Il faudra bien, un jour, traiter - mais je sais, monsieur le ministre, que vous êtes parfaitement conscient de ce problème - le cas des personnels intérimaires qui travaillent depuis des années à temps plein sur des postes permanents, et ce sans réelle perspective d’embauche.

Il s’agit, certes, d’une autre forme de discrimination, mais elle n’en est pas moins douloureuse.
Les réponses à nos demandes, ainsi que les infléchissements et les modifications que ne manqueront pas d’apporter nos collègues de la majorité sénatoriale détermineront notre vote.

C’est donc avec la plus grande attention que nous suivrons les débat et que nous y participerons, avec la ferme volonté de voir aboutir un texte juste et équilibré, prenant pleinement en compte les aspirations des salariés.
Explication de vote

Monsieur le président, monsieur le ministre, mes chers collègues, nous prenons acte du fait que ce texte apporte de réels progrès dans la lutte contre les discriminations.
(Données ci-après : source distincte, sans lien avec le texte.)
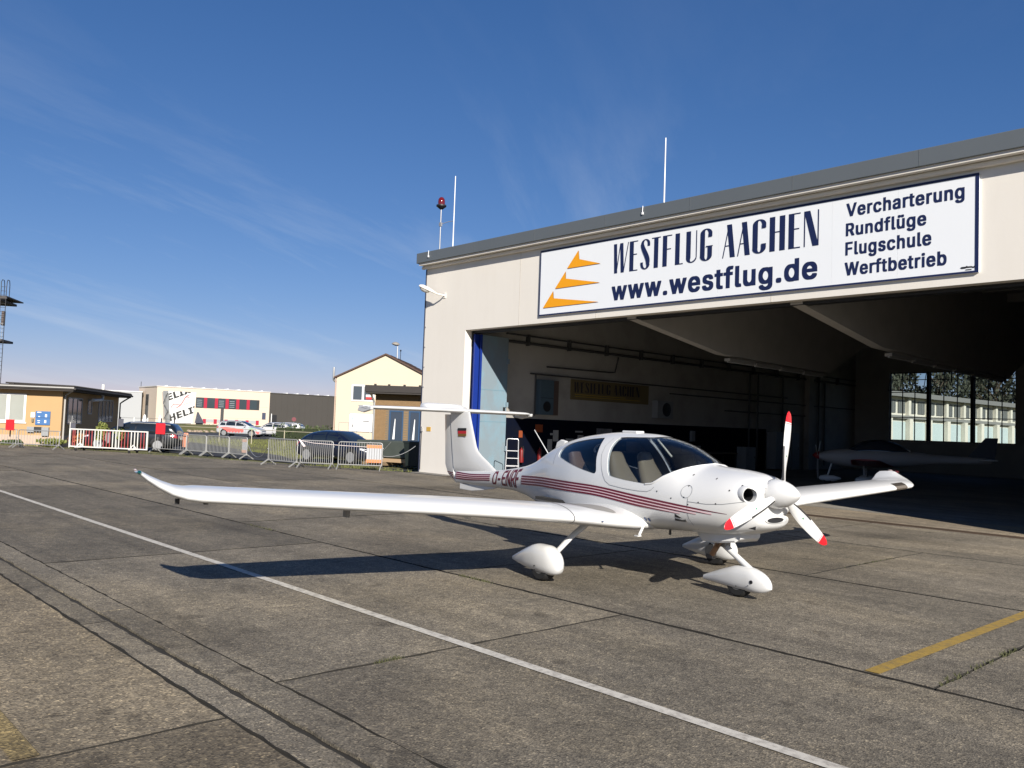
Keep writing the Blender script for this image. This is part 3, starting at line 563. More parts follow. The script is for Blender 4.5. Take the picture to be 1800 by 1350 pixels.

Certaines avancées ont été obtenues lors de notre débat. Il en est ainsi de l’élargissement de l’action des inspecteurs du travail pour l’accès à tous les documents nécessaires à l’établissement de leur avis. Il en est de même de la précision apportée à la notion de " race " et des conditions de la recevabilité des listes de candidats aux élections prud’homales.

Malheureusement, trop d’amendements de la commission des affaires sociales limitent la portée du texte. Pour nous, il ne peut être question de ne pas en tenir compte. Cela nous conduit à constater, une nouvelle fois, que les efforts législatifs visant à faire appliquer les droits des salariés et des organisations syndicales sont estompés, voire supprimés.
Nous nous sommes opposés à l’essentiel de l’article 1er, à la totalité de l’article 2 modifié par la majorité sénatoriale, ainsi que de l’article 4.

Nous souhaitons que l’Assemblée nationale rétablisse nombre de dispositions initialement retenues. Ainsi, nous, sénateurs du groupe communiste républicain et citoyen, sommes contraints, en l’instant, de voter contre le texte ainsi modifié et nous en appelons à nos collègues de l’Assemblée nationale pour rétablir l’avis que les salariés ont émis depuis bien des années auprès du pouvoir législatif.